Begin with the first line of the listing and quote every line through the one containing "scene.view_settings.use_curve_mapping = False"; give only those lines.

── MATERIALS PROVIDED ──

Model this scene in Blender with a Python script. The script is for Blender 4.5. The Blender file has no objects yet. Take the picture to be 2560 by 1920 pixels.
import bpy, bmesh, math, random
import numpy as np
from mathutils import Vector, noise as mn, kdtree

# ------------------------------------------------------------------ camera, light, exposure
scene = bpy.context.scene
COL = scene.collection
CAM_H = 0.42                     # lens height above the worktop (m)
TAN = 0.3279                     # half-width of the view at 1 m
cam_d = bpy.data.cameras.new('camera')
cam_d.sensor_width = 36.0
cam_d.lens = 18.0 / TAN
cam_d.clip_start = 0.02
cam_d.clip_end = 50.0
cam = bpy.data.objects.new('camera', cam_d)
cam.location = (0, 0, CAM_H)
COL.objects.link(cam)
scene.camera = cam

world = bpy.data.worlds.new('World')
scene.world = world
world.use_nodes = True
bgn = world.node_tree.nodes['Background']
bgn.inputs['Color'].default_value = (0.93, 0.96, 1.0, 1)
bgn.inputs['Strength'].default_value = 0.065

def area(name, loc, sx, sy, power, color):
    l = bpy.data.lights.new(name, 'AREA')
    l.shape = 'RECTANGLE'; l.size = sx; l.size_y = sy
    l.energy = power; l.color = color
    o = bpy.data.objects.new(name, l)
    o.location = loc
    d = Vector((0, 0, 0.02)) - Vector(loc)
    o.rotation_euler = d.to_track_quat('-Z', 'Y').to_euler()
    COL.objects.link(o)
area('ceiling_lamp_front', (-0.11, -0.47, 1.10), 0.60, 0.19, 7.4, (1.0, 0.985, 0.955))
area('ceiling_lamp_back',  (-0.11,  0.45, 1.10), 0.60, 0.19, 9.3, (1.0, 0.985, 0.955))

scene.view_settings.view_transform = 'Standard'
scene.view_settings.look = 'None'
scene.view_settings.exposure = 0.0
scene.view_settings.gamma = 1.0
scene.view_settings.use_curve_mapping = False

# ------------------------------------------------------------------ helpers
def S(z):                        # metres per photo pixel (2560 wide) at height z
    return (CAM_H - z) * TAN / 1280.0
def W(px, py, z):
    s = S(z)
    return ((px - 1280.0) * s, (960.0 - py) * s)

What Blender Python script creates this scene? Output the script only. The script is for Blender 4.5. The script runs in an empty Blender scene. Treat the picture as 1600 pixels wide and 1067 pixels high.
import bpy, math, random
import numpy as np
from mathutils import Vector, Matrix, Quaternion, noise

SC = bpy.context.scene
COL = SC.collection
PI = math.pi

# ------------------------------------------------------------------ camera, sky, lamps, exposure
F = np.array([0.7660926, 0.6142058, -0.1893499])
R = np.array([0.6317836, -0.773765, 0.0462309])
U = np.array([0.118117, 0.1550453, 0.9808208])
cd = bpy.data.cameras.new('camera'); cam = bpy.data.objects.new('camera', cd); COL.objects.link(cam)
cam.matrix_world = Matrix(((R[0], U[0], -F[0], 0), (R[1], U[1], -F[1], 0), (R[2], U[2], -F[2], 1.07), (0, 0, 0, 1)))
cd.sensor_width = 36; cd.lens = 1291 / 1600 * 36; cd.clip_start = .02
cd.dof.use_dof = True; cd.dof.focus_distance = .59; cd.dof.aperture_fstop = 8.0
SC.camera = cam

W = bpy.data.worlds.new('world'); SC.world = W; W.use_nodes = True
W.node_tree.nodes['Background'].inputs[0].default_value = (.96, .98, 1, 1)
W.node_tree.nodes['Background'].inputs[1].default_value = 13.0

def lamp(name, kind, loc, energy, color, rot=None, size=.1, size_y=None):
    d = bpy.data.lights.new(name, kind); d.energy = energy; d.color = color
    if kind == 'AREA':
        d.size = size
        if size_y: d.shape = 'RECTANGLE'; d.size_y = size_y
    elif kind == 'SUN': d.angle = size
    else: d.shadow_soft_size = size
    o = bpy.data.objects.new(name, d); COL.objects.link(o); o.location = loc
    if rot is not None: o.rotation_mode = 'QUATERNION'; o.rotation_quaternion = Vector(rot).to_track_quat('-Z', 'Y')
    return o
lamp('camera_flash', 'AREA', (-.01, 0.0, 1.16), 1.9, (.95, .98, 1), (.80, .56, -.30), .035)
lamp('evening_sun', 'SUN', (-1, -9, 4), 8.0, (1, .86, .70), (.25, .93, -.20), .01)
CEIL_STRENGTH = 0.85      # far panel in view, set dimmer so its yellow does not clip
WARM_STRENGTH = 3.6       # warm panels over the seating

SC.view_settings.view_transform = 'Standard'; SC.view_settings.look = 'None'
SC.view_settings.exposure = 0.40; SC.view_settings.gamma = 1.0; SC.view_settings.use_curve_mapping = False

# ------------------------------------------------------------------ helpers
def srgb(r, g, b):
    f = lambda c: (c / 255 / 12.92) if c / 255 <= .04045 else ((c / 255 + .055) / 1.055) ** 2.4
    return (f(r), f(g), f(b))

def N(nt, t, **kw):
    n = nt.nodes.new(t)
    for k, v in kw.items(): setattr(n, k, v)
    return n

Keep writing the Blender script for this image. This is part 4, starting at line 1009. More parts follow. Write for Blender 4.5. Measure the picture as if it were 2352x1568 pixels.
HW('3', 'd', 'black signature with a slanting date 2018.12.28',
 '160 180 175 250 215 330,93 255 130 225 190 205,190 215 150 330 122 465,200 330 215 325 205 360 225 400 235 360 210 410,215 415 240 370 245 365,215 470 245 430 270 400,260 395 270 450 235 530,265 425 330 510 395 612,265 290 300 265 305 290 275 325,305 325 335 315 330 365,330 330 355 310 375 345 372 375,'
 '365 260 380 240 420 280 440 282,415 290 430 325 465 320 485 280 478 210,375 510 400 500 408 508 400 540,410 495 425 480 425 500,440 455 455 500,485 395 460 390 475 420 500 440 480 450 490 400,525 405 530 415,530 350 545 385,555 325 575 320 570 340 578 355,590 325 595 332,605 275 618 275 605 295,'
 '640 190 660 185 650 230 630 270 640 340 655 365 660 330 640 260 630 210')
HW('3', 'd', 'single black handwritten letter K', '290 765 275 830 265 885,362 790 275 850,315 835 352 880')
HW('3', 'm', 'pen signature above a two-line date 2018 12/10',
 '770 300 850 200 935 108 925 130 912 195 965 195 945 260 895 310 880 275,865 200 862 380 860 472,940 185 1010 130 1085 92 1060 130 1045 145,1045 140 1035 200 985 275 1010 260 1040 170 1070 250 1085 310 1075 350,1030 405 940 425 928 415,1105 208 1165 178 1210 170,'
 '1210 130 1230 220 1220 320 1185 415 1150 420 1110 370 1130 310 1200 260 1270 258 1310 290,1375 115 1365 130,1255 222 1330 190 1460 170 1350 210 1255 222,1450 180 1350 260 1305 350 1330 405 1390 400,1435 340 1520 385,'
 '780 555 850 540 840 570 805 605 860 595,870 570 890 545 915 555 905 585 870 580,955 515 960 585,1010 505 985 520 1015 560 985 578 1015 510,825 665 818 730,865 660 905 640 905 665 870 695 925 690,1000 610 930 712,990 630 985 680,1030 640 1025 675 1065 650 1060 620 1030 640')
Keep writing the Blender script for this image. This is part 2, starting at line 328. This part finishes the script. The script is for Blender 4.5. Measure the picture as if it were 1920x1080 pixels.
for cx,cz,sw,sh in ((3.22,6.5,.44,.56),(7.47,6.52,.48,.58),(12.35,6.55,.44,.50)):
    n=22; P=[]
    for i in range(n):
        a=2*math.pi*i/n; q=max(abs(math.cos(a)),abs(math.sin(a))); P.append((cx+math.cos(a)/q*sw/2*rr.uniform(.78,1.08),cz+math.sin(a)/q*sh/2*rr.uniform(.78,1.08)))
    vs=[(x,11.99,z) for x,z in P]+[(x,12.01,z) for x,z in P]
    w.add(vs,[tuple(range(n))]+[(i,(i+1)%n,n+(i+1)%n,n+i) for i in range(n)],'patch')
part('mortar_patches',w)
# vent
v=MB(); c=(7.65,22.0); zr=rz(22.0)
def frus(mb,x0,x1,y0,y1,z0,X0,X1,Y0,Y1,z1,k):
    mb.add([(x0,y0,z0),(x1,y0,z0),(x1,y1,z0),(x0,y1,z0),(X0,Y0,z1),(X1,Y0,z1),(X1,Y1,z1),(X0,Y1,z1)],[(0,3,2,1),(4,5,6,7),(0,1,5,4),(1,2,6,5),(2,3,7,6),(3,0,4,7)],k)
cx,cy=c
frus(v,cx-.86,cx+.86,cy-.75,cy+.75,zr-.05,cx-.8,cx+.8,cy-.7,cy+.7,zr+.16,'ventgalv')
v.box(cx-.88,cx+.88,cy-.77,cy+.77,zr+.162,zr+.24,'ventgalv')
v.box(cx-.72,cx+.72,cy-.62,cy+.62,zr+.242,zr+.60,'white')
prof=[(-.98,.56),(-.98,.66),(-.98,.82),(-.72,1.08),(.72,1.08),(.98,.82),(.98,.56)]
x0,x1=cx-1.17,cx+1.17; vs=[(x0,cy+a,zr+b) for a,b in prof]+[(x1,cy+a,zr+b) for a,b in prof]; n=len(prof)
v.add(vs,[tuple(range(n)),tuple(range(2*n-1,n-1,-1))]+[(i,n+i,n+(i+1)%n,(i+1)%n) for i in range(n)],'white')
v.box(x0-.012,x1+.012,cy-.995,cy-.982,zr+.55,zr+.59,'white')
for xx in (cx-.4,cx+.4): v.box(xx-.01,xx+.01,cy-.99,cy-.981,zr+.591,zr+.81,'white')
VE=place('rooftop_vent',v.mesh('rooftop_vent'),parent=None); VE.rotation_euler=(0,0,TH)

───

● **IN RESPONSE**:
Model this scene in Blender with a Python script. The script is for Blender 4.5. The Blender file has no objects yet. Take the picture to be 2560 by 1920 pixels.
import bpy, bmesh, math, random
import numpy as np
from mathutils import Vector, noise as mn, kdtree

# ------------------------------------------------------------------ camera, light, exposure
scene = bpy.context.scene
COL = scene.collection
CAM_H = 0.42                     # lens height above the worktop (m)
TAN = 0.3279                     # half-width of the view at 1 m
cam_d = bpy.data.cameras.new('camera')
cam_d.sensor_width = 36.0
cam_d.lens = 18.0 / TAN
cam_d.clip_start = 0.02
cam_d.clip_end = 50.0
cam = bpy.data.objects.new('camera', cam_d)
cam.location = (0, 0, CAM_H)
COL.objects.link(cam)
scene.camera = cam

world = bpy.data.worlds.new('World')
scene.world = world
world.use_nodes = True
bgn = world.node_tree.nodes['Background']
bgn.inputs['Color'].default_value = (0.93, 0.96, 1.0, 1)
bgn.inputs['Strength'].default_value = 0.065

def area(name, loc, sx, sy, power, color):
    l = bpy.data.lights.new(name, 'AREA')
    l.shape = 'RECTANGLE'; l.size = sx; l.size_y = sy
    l.energy = power; l.color = color
    o = bpy.data.objects.new(name, l)
    o.location = loc
    d = Vector((0, 0, 0.02)) - Vector(loc)
    o.rotation_euler = d.to_track_quat('-Z', 'Y').to_euler()
    COL.objects.link(o)
area('ceiling_lamp_front', (-0.11, -0.47, 1.10), 0.60, 0.19, 7.4, (1.0, 0.985, 0.955))
area('ceiling_lamp_back',  (-0.11,  0.45, 1.10), 0.60, 0.19, 9.3, (1.0, 0.985, 0.955))

scene.view_settings.view_transform = 'Standard'
scene.view_settings.look = 'None'
scene.view_settings.exposure = 0.0
scene.view_settings.gamma = 1.0
scene.view_settings.use_curve_mapping = False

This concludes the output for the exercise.